The absence of airbrushing
June 2010

Debenhams has taken the first step into the unknown by launching a marketing campaign using images that have not been digitally enhanced.

The campaign is perfectly timed to match the current and growing criticism of the practice of airbrushing. In recent times we have seen an increase in the numbers of celebrities e.g. Madonna, Jessica Simpson and Britney Spears who have recetnly appeared in the media 'au natural' .  View Britney Spears

From the celebrity world, the trend has now filtered down to the High Street, using the caption "We've not messed with natural beauty; this image is un-airbrushed. What do you think?"

The Debenham's campaign show 3 photos of a bikini-clad models, the original image, the retouched version and a central picture showing the 'flaws' that would in general be airbrushed out.  The corrected 'flaws' included slimmed and toned arms, thighs and waist, perfect hair, spotless skin and a bigger bust.

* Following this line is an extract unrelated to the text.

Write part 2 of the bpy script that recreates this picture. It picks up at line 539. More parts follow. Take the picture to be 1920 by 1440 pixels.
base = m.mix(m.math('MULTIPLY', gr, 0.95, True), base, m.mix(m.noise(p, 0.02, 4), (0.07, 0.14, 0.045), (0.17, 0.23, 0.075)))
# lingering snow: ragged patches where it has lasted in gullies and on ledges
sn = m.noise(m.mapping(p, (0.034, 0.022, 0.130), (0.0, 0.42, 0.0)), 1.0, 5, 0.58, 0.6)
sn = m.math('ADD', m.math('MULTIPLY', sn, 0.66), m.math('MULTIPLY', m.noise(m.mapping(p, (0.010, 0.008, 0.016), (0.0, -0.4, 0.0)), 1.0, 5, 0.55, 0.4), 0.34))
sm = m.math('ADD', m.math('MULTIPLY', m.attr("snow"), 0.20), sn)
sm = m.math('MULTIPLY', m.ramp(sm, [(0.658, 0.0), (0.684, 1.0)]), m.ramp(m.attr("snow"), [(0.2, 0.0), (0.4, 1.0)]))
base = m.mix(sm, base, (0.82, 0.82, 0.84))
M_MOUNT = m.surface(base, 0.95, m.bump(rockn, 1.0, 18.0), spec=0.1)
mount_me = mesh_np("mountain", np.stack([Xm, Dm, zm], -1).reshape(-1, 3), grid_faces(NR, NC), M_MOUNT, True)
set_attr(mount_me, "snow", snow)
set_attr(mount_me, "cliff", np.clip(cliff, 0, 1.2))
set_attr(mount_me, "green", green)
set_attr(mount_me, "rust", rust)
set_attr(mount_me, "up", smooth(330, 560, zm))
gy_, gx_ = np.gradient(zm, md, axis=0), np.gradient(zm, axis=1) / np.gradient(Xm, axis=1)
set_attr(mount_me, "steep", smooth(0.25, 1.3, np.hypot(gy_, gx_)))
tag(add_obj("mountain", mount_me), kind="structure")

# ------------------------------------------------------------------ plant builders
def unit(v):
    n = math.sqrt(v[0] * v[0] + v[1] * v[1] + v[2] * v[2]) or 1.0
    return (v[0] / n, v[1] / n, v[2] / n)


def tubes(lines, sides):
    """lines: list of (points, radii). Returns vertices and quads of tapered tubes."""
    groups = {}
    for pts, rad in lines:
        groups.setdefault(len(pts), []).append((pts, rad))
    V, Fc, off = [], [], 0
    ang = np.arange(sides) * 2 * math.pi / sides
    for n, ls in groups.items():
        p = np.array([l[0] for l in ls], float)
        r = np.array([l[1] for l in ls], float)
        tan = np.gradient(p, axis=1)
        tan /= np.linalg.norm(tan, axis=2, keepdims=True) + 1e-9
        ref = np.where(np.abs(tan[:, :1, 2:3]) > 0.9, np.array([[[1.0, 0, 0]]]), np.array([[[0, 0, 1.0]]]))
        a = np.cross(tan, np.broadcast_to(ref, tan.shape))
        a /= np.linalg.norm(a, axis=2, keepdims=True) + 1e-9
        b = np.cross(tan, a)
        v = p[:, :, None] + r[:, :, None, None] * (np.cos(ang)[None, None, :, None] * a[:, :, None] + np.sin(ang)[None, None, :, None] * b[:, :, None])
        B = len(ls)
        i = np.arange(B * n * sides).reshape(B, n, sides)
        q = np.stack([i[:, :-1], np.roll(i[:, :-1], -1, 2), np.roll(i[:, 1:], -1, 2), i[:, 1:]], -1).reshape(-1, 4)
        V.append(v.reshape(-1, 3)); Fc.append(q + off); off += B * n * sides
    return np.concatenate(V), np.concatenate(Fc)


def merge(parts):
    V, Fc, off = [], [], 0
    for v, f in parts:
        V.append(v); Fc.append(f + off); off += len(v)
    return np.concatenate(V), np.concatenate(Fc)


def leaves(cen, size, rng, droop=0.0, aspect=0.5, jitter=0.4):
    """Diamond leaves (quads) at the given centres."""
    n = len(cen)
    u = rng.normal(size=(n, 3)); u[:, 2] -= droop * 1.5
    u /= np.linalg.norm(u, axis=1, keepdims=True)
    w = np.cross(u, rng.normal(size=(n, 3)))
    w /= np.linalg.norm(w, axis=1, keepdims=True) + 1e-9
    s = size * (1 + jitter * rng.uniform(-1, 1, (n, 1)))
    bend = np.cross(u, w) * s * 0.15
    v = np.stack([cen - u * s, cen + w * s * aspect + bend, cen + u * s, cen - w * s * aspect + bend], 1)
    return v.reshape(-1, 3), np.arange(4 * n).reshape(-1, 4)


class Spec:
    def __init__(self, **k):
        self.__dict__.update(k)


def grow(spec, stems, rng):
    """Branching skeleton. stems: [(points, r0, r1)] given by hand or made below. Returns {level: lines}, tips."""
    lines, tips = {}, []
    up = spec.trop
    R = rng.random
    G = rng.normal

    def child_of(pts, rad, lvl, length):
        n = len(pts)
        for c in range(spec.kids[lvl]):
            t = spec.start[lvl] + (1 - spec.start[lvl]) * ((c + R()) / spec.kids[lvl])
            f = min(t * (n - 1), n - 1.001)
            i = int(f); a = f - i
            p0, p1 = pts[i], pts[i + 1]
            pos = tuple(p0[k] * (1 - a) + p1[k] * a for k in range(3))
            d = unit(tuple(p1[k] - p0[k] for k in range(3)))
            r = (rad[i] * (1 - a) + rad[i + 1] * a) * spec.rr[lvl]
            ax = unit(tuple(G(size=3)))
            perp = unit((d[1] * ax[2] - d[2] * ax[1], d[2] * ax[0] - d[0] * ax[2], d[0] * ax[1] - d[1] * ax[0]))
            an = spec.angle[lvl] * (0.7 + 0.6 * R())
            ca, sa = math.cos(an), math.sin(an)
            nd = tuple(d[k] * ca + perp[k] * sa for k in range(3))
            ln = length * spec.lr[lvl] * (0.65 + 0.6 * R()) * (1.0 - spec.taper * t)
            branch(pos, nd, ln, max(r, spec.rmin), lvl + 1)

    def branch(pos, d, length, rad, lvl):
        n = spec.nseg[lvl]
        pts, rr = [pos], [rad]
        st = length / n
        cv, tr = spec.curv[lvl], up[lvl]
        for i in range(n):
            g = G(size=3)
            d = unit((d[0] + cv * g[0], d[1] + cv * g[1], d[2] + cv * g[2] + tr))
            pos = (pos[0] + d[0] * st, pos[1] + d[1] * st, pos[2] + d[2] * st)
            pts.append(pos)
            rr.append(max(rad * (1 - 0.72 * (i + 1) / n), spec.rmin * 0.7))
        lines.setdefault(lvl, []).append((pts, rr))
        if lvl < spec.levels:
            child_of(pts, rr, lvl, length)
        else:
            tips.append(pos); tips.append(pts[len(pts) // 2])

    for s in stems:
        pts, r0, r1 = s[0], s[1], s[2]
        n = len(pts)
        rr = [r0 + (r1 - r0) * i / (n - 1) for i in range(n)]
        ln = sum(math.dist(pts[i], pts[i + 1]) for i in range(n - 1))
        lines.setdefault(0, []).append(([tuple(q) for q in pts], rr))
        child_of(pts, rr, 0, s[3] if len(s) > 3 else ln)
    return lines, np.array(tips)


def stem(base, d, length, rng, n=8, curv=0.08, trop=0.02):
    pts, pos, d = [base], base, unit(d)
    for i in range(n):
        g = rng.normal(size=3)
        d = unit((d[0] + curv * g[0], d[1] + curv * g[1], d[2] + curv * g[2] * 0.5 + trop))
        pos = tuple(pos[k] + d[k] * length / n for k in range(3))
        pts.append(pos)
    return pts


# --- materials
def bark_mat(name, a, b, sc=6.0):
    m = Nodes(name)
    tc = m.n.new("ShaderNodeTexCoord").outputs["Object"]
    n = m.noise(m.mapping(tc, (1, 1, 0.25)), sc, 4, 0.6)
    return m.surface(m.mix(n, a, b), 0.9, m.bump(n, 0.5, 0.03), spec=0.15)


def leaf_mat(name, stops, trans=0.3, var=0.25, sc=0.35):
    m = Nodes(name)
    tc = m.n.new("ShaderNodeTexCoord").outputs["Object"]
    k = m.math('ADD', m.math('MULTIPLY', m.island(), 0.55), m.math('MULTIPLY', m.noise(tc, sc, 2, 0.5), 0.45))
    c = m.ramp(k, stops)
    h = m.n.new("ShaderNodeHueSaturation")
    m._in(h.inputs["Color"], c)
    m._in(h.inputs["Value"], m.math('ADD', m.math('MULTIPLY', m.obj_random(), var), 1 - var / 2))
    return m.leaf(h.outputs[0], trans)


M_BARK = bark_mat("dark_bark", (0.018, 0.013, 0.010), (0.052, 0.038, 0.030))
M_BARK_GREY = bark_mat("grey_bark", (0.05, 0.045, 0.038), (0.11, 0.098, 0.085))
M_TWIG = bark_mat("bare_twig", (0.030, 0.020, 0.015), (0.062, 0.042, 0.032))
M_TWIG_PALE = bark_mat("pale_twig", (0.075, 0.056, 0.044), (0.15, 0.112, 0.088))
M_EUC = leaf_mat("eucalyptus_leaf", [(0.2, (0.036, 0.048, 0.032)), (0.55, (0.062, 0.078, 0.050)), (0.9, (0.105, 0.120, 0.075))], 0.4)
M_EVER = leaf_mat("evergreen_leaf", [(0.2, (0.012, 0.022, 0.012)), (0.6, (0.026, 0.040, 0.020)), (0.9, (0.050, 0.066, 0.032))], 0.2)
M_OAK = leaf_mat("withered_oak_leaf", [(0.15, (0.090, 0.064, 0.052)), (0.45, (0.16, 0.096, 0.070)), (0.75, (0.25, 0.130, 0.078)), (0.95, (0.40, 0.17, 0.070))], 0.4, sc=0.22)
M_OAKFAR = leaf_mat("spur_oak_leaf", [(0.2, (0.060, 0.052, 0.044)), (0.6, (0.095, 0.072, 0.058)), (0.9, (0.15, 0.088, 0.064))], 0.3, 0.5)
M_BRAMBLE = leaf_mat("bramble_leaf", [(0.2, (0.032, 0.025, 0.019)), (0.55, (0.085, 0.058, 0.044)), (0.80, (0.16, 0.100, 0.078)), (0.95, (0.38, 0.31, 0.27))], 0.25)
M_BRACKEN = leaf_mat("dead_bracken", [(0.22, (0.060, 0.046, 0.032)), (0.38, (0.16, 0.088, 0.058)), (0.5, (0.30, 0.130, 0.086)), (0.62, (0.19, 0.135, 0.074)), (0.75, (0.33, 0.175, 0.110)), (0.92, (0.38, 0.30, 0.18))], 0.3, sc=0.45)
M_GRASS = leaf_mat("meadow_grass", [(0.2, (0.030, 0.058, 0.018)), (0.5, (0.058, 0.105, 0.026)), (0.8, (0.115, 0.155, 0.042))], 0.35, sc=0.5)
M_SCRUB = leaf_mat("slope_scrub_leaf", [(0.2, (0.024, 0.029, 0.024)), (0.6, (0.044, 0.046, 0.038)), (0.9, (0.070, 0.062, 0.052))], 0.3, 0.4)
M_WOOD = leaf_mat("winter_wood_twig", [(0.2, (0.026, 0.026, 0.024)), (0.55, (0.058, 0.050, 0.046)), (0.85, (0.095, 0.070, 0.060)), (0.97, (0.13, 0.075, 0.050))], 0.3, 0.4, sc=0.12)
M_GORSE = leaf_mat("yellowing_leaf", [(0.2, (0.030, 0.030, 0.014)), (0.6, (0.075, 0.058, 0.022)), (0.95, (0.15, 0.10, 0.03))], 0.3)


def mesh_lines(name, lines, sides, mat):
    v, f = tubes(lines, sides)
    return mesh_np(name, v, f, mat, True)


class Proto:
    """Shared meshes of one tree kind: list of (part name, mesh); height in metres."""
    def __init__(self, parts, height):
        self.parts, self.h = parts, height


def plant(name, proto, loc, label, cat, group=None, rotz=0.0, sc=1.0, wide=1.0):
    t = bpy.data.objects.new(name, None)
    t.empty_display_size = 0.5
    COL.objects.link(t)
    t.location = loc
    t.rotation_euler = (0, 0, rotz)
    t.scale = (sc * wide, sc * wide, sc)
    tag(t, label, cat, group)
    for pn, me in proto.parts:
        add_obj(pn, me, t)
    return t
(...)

This does give rise to the question, 'is the general public ready to see "real" pictures rather than those that are impossible to achieve without the use of digital manipulation.

The "before and after" pictures will be introduced into stores around the country over the next few weeks,. It will be interesting to see if there introduction influences how retailers use images in the future.

Jo Swinson, a Liberal Democrat MP and co-founder of the Campaign for Body Confidence, said: "More and more people are realising that airbrushing and other trickery are not necessary in order for women to look beautiful".

The Debenhams experiment may be considered brave, but it is unlikely to be ground braking. I suspect, in the short term at least, that the camera will continue to lie.